Topic: Progress Report
Serinor is a big project, and it taught me quite a bit about putting a game together. Today specifically, I'm talking about abilities. Serinor stores all of its abilities (and it's got a lot: 360 spells plus any class abilities. I think I'm past 500 by this point) in a long list. It tracks name, description, cost, and an effect number. Any individual effect is a reference to another long list, where each unique possible effect of an ability is scripted.
I added just one number to this when making Gelardia (okay, and another string, but it's less significant.) In addition to the effect reference, the ability database tracks the strength of the ability. It's ingenious, and I wish I'd done it for Serinor. Instead of having to seperately script a healing ability for every possible amount of healing, a healing ability knows innately how much it's going to heal. So I just script a heal effect once and every healing ability can point to that, passing in its own strength.

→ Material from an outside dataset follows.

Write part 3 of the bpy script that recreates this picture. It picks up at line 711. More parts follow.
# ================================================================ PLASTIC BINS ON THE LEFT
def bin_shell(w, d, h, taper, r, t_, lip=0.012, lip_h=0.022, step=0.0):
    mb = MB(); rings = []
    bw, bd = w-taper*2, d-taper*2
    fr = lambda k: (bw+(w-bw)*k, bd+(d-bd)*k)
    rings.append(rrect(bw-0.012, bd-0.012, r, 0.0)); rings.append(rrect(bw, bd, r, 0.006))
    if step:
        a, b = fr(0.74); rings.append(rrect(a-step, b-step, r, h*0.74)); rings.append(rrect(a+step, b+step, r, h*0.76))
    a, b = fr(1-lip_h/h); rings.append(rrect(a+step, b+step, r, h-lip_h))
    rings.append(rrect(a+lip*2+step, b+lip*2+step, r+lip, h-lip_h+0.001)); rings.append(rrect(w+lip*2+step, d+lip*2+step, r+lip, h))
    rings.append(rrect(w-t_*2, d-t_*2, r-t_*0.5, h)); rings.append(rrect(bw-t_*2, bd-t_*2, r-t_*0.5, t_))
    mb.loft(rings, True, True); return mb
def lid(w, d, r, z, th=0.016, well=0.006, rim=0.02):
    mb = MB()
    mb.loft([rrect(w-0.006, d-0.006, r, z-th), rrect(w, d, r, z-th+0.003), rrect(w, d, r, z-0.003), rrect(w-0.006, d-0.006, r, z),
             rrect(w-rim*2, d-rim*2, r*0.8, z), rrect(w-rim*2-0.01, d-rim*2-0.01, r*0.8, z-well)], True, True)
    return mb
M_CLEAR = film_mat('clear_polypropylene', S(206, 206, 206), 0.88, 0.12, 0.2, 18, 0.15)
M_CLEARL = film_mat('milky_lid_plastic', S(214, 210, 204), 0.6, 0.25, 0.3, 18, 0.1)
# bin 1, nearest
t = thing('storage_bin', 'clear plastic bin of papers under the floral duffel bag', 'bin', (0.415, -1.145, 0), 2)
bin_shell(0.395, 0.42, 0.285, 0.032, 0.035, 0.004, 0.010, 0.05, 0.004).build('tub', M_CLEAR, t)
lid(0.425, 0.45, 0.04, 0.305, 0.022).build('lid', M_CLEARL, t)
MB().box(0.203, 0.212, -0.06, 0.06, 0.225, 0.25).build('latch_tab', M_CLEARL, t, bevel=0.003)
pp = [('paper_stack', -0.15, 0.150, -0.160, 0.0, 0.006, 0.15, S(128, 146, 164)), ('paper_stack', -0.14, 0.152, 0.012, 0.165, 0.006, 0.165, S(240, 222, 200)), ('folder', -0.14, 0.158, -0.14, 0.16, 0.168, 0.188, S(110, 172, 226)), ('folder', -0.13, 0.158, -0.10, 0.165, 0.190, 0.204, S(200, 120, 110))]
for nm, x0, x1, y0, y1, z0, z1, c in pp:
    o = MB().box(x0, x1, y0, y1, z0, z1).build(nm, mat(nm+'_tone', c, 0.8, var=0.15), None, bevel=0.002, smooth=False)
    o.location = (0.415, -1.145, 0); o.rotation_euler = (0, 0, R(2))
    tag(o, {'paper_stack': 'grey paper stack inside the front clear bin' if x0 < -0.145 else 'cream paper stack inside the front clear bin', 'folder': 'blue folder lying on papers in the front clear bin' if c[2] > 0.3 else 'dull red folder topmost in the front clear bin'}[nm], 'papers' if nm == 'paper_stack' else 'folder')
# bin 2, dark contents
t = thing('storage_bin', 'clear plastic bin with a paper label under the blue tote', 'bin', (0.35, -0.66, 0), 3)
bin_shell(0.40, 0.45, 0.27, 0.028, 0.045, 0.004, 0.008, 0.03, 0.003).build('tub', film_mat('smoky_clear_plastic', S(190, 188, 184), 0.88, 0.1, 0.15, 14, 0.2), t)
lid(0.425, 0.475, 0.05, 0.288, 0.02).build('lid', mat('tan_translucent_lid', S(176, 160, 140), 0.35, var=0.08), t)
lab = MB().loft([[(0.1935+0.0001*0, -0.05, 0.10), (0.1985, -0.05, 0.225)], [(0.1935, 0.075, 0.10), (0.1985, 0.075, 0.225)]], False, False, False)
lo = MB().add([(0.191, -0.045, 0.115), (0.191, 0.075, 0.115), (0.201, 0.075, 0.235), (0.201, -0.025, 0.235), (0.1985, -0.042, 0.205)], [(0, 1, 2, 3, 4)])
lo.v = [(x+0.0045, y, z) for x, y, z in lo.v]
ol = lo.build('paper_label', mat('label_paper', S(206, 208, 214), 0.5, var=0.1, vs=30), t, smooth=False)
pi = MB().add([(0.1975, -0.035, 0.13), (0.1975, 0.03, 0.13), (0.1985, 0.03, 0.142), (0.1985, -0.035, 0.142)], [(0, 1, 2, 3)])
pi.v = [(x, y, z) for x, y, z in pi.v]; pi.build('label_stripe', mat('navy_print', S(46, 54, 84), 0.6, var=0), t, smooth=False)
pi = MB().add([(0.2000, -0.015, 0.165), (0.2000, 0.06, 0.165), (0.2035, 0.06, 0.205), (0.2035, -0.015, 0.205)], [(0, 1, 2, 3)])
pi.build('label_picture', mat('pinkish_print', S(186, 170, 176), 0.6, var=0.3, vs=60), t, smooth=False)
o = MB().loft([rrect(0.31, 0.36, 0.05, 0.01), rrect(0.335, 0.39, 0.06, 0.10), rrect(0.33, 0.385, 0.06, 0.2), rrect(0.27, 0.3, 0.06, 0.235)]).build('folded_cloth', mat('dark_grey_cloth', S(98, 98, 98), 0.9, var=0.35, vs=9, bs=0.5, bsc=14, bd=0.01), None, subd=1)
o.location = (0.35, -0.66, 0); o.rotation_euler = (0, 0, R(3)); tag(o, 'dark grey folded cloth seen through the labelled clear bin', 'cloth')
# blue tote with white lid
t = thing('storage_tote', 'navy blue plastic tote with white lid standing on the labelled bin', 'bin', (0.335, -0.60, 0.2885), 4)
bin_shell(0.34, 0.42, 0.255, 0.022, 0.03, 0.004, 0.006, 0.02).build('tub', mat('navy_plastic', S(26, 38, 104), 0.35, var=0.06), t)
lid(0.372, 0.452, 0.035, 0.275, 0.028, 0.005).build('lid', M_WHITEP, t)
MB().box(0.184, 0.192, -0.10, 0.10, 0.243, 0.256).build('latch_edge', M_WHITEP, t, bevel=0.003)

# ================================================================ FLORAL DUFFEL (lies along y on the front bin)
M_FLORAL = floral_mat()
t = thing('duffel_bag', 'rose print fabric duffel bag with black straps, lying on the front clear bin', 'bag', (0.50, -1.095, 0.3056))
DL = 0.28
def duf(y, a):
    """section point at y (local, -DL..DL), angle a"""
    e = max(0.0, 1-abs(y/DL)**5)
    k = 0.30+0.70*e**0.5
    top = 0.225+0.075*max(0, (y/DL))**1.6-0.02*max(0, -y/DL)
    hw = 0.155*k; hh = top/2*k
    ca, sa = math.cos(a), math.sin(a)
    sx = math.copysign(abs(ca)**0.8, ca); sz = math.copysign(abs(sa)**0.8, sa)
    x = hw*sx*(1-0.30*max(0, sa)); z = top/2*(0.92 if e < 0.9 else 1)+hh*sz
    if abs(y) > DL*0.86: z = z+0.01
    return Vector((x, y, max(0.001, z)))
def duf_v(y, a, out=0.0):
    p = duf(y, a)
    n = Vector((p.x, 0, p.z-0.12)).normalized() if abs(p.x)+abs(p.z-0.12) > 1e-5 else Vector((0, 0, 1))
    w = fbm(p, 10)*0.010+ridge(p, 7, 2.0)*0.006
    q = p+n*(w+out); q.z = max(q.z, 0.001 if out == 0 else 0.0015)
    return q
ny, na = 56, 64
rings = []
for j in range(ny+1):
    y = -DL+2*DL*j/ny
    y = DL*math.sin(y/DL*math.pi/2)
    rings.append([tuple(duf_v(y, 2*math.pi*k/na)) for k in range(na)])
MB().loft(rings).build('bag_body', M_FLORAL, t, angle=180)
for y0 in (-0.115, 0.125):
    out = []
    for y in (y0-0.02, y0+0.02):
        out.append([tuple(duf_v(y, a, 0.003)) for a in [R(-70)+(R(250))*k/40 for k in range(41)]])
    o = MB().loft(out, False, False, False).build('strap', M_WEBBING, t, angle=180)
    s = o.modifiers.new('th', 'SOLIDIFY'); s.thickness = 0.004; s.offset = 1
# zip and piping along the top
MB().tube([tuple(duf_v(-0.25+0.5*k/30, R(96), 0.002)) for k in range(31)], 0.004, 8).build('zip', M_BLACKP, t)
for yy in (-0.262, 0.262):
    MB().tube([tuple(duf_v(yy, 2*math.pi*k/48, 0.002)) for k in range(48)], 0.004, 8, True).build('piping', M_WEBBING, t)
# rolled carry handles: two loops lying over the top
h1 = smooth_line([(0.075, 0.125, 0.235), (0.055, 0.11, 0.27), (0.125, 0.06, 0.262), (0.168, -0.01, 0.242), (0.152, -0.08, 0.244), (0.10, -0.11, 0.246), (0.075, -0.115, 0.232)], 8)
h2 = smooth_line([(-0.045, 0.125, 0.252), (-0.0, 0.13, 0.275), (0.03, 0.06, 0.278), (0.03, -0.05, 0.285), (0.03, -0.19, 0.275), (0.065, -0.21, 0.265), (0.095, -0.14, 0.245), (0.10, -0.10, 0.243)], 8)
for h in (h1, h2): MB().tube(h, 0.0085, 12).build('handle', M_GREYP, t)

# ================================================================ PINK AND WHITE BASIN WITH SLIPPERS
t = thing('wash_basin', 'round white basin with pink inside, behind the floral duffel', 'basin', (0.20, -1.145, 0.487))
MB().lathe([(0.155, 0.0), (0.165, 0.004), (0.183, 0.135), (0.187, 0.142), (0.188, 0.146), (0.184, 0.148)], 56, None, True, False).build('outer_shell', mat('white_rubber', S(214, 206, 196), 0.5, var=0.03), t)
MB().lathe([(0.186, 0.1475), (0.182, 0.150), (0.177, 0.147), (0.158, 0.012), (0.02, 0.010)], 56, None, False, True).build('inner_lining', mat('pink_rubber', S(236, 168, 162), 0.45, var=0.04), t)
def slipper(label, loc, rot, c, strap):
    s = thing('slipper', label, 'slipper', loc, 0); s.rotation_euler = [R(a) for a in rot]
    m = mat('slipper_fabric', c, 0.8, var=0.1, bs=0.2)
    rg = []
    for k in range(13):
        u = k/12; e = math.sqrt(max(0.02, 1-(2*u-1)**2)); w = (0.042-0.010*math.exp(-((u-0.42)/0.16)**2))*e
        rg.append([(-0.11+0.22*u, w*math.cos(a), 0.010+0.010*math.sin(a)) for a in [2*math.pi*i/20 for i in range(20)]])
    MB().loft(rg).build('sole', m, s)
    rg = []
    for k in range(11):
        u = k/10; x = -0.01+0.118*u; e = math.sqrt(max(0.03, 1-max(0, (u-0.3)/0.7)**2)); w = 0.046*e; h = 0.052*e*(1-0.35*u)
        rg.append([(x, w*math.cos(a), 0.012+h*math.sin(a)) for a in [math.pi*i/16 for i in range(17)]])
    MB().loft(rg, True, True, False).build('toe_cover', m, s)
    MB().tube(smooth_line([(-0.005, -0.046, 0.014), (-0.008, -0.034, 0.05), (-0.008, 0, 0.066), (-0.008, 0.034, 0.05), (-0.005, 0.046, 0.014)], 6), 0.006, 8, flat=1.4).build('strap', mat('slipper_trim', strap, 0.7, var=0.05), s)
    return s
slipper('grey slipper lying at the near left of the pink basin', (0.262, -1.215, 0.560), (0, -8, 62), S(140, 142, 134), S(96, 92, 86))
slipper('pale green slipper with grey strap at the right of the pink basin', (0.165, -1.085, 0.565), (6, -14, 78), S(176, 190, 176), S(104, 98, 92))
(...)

It's kind of fun, because descriptive text can be generated dynamically rather than being stored in a .dat file. So if your magic stat goes up, the description of all your abilities takes the change into effect and automatically updates the description of your abilities to reflect your increased power. That part's coded and working, complete with text highlighting of the important words/numbers in the description.
All of the initial character's abilities are defined, which is also a trick, since the cost and power of his abiliteis varies based on current magic point totals and not just his magic statistic. So his abilities grow weaker as he uses them, but he gains magic points for each monster he kills. (He's a manifestation of the god of war; he loses his magic after resting and only regains it through battle.) I think the abilities scale properly across the levels. I've also defined a few of the second charater's starting abilities, though his are more static.
Now that I've finalized how I want the information stored in Gelardia's memory and have a few abilities to play with, I can start scripting the actual ability effects. That should finish up the basics on the battle system, because it'll mean items work also. They use the same framework.